Horn English, German, Norwegian, Danish
From the Old English, Old High German and Old Norse word horn meaning "horn". This was an occupational name for one who carved objects out of horn or who played a horn, or a person who lived near a horn-shaped geographical feature, such as a mountain or a bend in a river.
Horton English
From the names of various places in England, which are derived from Old English horh "dirt, mud" and tun "enclosure, yard, town".
Jordan 1 English, French, German
Derived from the given name Jordan.
Kang Korean
Korean form of Jiang 2, from Sino-Korean (gang).
Keith Scottish
From a place name that is probably derived from the Brythonic element cet meaning "wood". This was the surname of a long line of Scottish nobles.
Kelley Irish
Variant of Kelly 1.
Krauss German
Variant of Kraus.
Lawson English
Means "son of Laurence 1".
Martin English, French, German, Swedish
Derived from the given name Martin. This is the most common surname in France.
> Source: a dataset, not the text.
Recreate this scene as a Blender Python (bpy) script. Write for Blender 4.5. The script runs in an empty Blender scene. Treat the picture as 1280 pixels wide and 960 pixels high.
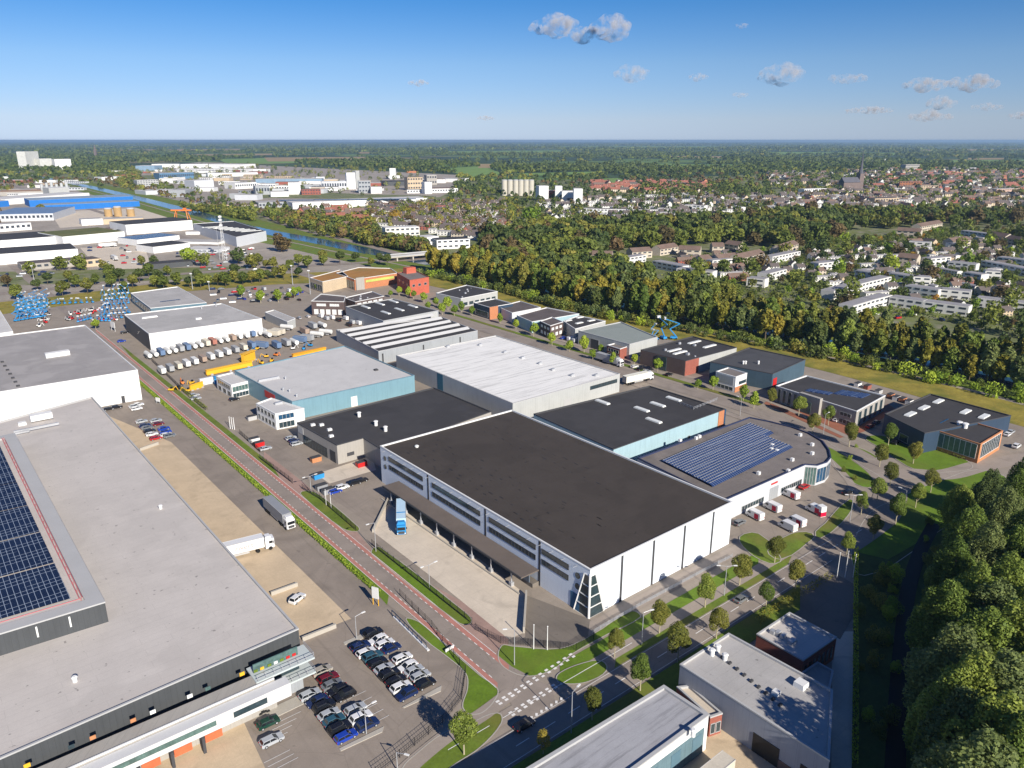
import bpy, math, random
import numpy as np
from mathutils import Vector, Matrix
R = math.radians
random.seed(7); rng = np.random.default_rng(7)
scene = bpy.context.scene
C = scene.collection
# ------------------------------------------------------------ camera, light
FP, PITCH, CH = 950.0, math.atan(305/950.0), 100.0
cam = bpy.data.cameras.new('camera'); camo = bpy.data.objects.new('camera', cam); C.objects.link(camo)
camo.location = (0, 0, CH); camo.rotation_euler = (math.pi/2-PITCH, 0, 0)
cam.sensor_width = 36; cam.lens = FP/1280*36; cam.clip_start = 1; cam.clip_end = 200000
scene.camera = camo
SUN_AZ, SUN_EL = R(148), R(28)          # heading clockwise from +Y
sun = bpy.data.lights.new('sun', 'SUN'); suno = bpy.data.objects.new('sun', sun); C.objects.link(suno)
sdir = Vector((math.sin(SUN_AZ)*math.cos(SUN_EL), math.cos(SUN_AZ)*math.cos(SUN_EL), math.sin(SUN_EL)))
suno.rotation_euler = sdir.to_track_quat('Z', 'Y').to_euler(); suno.location = (0, 0, 300)
sun.energy = 4.6; sun.angle = R(.5); sun.color = (1, .93, .82)
world = bpy.data.worlds.new('World'); scene.world = world; world.use_nodes = True
wn = world.node_tree; bg = wn.nodes['Background']
sky = wn.nodes.new('ShaderNodeTexSky'); sky.sky_type = 'NISHITA'; sky.sun_disc = False
sky.sun_elevation = SUN_EL; sky.sun_rotation = SUN_AZ; sky.altitude = 100; sky.air_density = 1.0
sky.dust_density = 0.0; sky.ozone_density = 5
# clear autumn air: the low sky is bluer than the model's default
wtc = wn.nodes.new('ShaderNodeTexCoord'); wsx = wn.nodes.new('ShaderNodeSeparateXYZ'); wn.links.new(wtc.outputs['Generated'], wsx.inputs[0])
wr_ = wn.nodes.new('ShaderNodeValToRGB'); wn.links.new(wsx.outputs[2], wr_.inputs[0])
for k_, (p_, c_) in enumerate(((0, (.37, .47, .80)), (.024, (.45, .49, .71)), (.088, (.42, .50, .66)), (.155, (.21, .42, .63)), (.6, (.25, .36, .56)))):
    el_ = wr_.color_ramp.elements[k_] if k_ < 2 else wr_.color_ramp.elements.new(p_); el_.position = p_; el_.color = (*c_, 1)
wm_ = wn.nodes.new('ShaderNodeMix'); wm_.data_type = 'RGBA'; wm_.blend_type = 'MULTIPLY'; wm_.inputs[0].default_value = 1
wn.links.new(sky.outputs[0], wm_.inputs[6]); wn.links.new(wr_.outputs[0], wm_.inputs[7])
wn.links.new(wm_.outputs[2], bg.inputs[0]); bg.inputs[1].default_value = .10
scene.view_settings.view_transform = 'Standard'; scene.view_settings.look = 'None'
scene.view_settings.exposure = 0.6; scene.view_settings.gamma = 1
scene.cycles.max_bounces = 5; scene.cycles.volume_bounces = 0; scene.cycles.transparent_max_bounces = 6
scene.cycles.diffuse_bounces = 2; scene.cycles.glossy_bounces = 2

# ------------------------------------------------------------ geometry helpers
cp, sp = math.cos(PITCH), math.sin(PITCH)
def P(x, y, h=0.0):                       # where the sight line meets height h
    dx, dy = x-640, y-480
    a = (dx, FP*cp-dy*sp, -FP*sp-dy*cp); t = (CH-h)/-a[2]
    return Vector((a[0]*t, a[1]*t, h))
def proj(v):
    X, Y, Z = v[0], v[1], v[2]-CH
    d = Y*cp - Z*sp; u = Y*sp + Z*cp
    return (640+FP*X/d, 480-FP*u/d) if d > 1 else (-9999, -9999)
def hgt(top, base):
    b = P(*base); D = math.hypot(b.x, b.y); dx, dy = top[0]-640, top[1]-480
    a = (dx, FP*cp-dy*sp, -FP*sp-dy*cp)
    return CH + D*a[2]/math.hypot(a[0], a[1])
AZ_A, AZ_B = R(-39.1), R(50.9)
AV = Vector((math.sin(AZ_A), math.cos(AZ_A), 0)); BV = Vector((math.sin(AZ_B), math.cos(AZ_B), 0))
def inpoly(x, y, poly):
    c = False; n = len(poly)
    for i in range(n):
        x0, y0 = poly[i]; x1, y1 = poly[i-1]
        if (y0 > y) != (y1 > y) and x < (x1-x0)*(y-y0)/(y1-y0)+x0: c = not c
    return c
def zr(ox, oy): return lambda *p: [(ox+p[i]/4, oy+p[i+1]/4) for i in range(0, len(p), 2)]
Z1, Z2, Z3, Z4 = zr(0, 160), zr(320, 160), zr(640, 160), zr(960, 160)

class MB:
    def __init__(s): s.v = []; s.f = []; s.uv = []
    def face(s, pts, uv=None):
        n = len(s.v); s.v += [tuple(p) for p in pts]; s.f.append(tuple(range(n, n+len(pts))))
        s.uv += uv if uv else [(p[0], p[1]) for p in pts]
        return s
    def prism(s, poly, z0, z1, top=True, bottom=False):
        n = len(poly); poly = [Vector((p[0], p[1], 0)) for p in poly]
        area = sum(poly[i].x*poly[(i+1) % n].y-poly[(i+1) % n].x*poly[i].y for i in range(n))
        if area < 0: poly = poly[::-1]
        d = 0
        for i in range(n):
            a, b = poly[i], poly[(i+1) % n]; L = (b-a).length
            s.face([(a.x, a.y, z0), (b.x, b.y, z0), (b.x, b.y, z1), (a.x, a.y, z1)], [(d, z0), (d+L, z0), (d+L, z1), (d, z1)]); d += L
        if top: s.face([(p.x, p.y, z1) for p in poly])
        if bottom: s.face([(p.x, p.y, z0) for p in poly[::-1]])
        return s
    def box(s, c, size, rz=0.0, ry=0.0, taper=1.0):
        hx, hy, hz = size[0]/2, size[1]/2, size[2]/2
        m = Matrix.Translation(Vector(c)) @ Matrix.Rotation(rz, 4, 'Z') @ Matrix.Rotation(ry, 4, 'Y')
        q = [m @ Vector((x*hx*(taper if z > 0 else 1), y*hy*(taper if z > 0 else 1), z*hz)) for z in (-1, 1) for x, y in ((-1, -1), (1, -1), (1, 1), (-1, 1))]
        for f in ((3, 2, 1, 0), (4, 5, 6, 7), (0, 1, 5, 4), (1, 2, 6, 5), (2, 3, 7, 6), (3, 0, 4, 7)): s.face([q[i] for i in f])
        return s
    def cyl(s, a, b, r0, r1=None, n=8, caps=True):
        a, b = Vector(a), Vector(b); r1 = r0 if r1 is None else r1; w = (b-a).normalized()
        u = w.orthogonal().normalized(); v = w.cross(u)
        A = [a+(u*math.cos(t)+v*math.sin(t))*r0 for t in [2*math.pi*k/n for k in range(n)]]
        B = [b+(u*math.cos(t)+v*math.sin(t))*r1 for t in [2*math.pi*k/n for k in range(n)]]
        for k in range(n): s.face([A[k], A[(k+1) % n], B[(k+1) % n], B[k]])
        if caps: s.face(A[::-1]); s.face(B)
        return s
    def build(s, name, mat, parent=None, smooth=False, mats=None, mi=None):
        me = bpy.data.meshes.new(name)
        off = parent.location if parent is not None and parent.type == 'EMPTY' else (getattr(parent, 'location', Vector()) + parent.parent.location if parent is not None and parent.parent else (parent.location if parent is not None else Vector()))
        me.from_pydata([(v[0]-off[0], v[1]-off[1], v[2]-off[2]) for v in s.v], [], s.f)
        l = me.uv_layers.new(name='UVMap'); l.data.foreach_set('uv', [c for q in s.uv for c in q])
        for m in (mats or [mat]): me.materials.append(m)
        if mi: me.polygons.foreach_set('material_index', mi)
        if smooth: me.polygons.foreach_set('use_smooth', [True]*len(me.polygons))
        o = bpy.data.objects.new(name, me); C.objects.link(o)
        if parent is not None: o.parent = parent
        return o
def tag(o, label=None, cat=None, group=None, kind=None):
    if label: o['label'] = label
    if cat: o['category'] = cat
    if group: o['group'] = group
    if kind: o['kind'] = kind
    return o
def thing(name, label, cat, loc=(0, 0, 0), group=None):
    o = bpy.data.objects.new(name, None); C.objects.link(o); o.location = loc; o.empty_display_size = .5
    return tag(o, label, cat, group)
def copy_tree(o, parent=None):
    c = o.copy(); C.objects.link(c)
    if parent is not None: c.parent = parent
    for ch in o.children: copy_tree(ch, c)
    return c
def kids(o):
    for ch in o.children:
        yield ch
        yield from kids(ch)
ONES = ['', 'first', 'second', 'third', 'fourth', 'fifth', 'sixth', 'seventh', 'eighth', 'ninth', 'tenth', 'eleventh', 'twelfth', 'thirteenth', 'fourteenth', 'fifteenth', 'sixteenth', 'seventeenth', 'eighteenth', 'nineteenth']
TENS = {2: ('twenty', 'twentieth'), 3: ('thirty', 'thirtieth'), 4: ('forty', 'fortieth'), 5: ('fifty', 'fiftieth'), 6: ('sixty', 'sixtieth'), 7: ('seventy', 'seventieth'), 8: ('eighty', 'eightieth'), 9: ('ninety', 'ninetieth')}
def nth(n):
    if n < 20: return ONES[n]
    if n >= 100: return 'hundred ' + nth(n-100) if n > 100 else 'hundredth'
    t, u = divmod(n, 10); return TENS[t][1] if u == 0 else TENS[t][0]+'-'+ONES[u]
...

McReynolds Scottish, Irish
Means "son of Reynold" in Gaelic.
Nicholson English
Means "son of Nicholas". A famous bearer of this surname is the American actor Jack Nicholson (1937-).
O'Brien Irish
From the Irish Ó Briain meaning "descendant of Brian".
O'Connor Irish
From Irish Ó Conchobhair meaning "descendant of Conchobar".
Osborne English
Derived from the given name Osborn.
Paisley Scottish
From the name of a town near Glasgow, which may ultimately be derived from Latin basilica "church".
Parks English
Patronymic form of Park 3.
Phillips English
Means "son of Philip".
Quinn Irish
Anglicized form of Irish Ó Cuinn meaning "descendant of Conn".
Raines English
Originally denoted a person from Rayne, Essex, England (possibly from an Old English word meaning "shelter") or from Rennes, Brittany, France (from the name of the Gaulish tribe of the Redones).
Scott English, Scottish
Originally given to a person from Scotland or a person who spoke Scottish Gaelic.
Shirley English
From an English place name, derived from Old English scir "bright" and leah "woodland, clearing".
Sparks English
From an Old Norse nickname or byname derived from sparkr meaning "sprightly".
Stanley English
From various place names meaning "stone clearing" in Old English. A notable bearer was the British-American explorer and journalist Sir Henry Morton Stanley (1841-1904).
Sutton English
From various English place names meaning "south town".
Terry English
Derived from the medieval name Thierry, a Norman French form of Theodoric.
Turner English
Occupational name for one who worked with a lathe, derived from Old English turnian "to turn", of Latin origin. A famous bearer is the American musician Tina Turner (1939-2023), born Anna Mae Bullock.
Tyler English
Occupational name for a tiler of roofs, derived from Old English tigele "tile". A famous bearer of this name was American president John Tyler (1790-1862).
Underwood English
Means "dweller at the edge of the woods", from Old English under and wudu.
Vincent 1 English, French
From the given name Vincent.
Waller 1 English
Derived from Old French gallier meaning "person with a pleasant temper".
Warren 1 English
Denoted a person who lived near a warren, from Norman French warrene meaning "animal enclosure" (of Germanic origin).
Watkins English
Derived from the Middle English given name Wat or Watt, which was a diminutive of the name Walter.
Watson English, Scottish
Patronymic derived from the Middle English given name Wat or Watt, a diminutive of the name Walter.
Webb English
Occupational name meaning "weaver", from Old English webba, a derivative of wefan "to weave".
Welch English
Variant of Walsh.
White English
Originally a nickname for a person who had white hair or a pale complexion, from Old English hwit "white".
Whitehead English
Nickname for someone with white or light-coloured hair, from Old English hwit "white" and heafod "head".
Williams English
Means "son of William".
York English
From the name of the English city of York, which was originally called Eburacon (Latinized as Eboracum), meaning "yew" in Brythonic. In the Anglo-Saxon period it was corrupted to Eoforwic, based on Old English eofor "boar" and wic "village". This was rendered as Jórvík by the Vikings and eventually reduced to York.
Young English
Derived from Old English geong meaning "young". This was a descriptive name to distinguish father from son.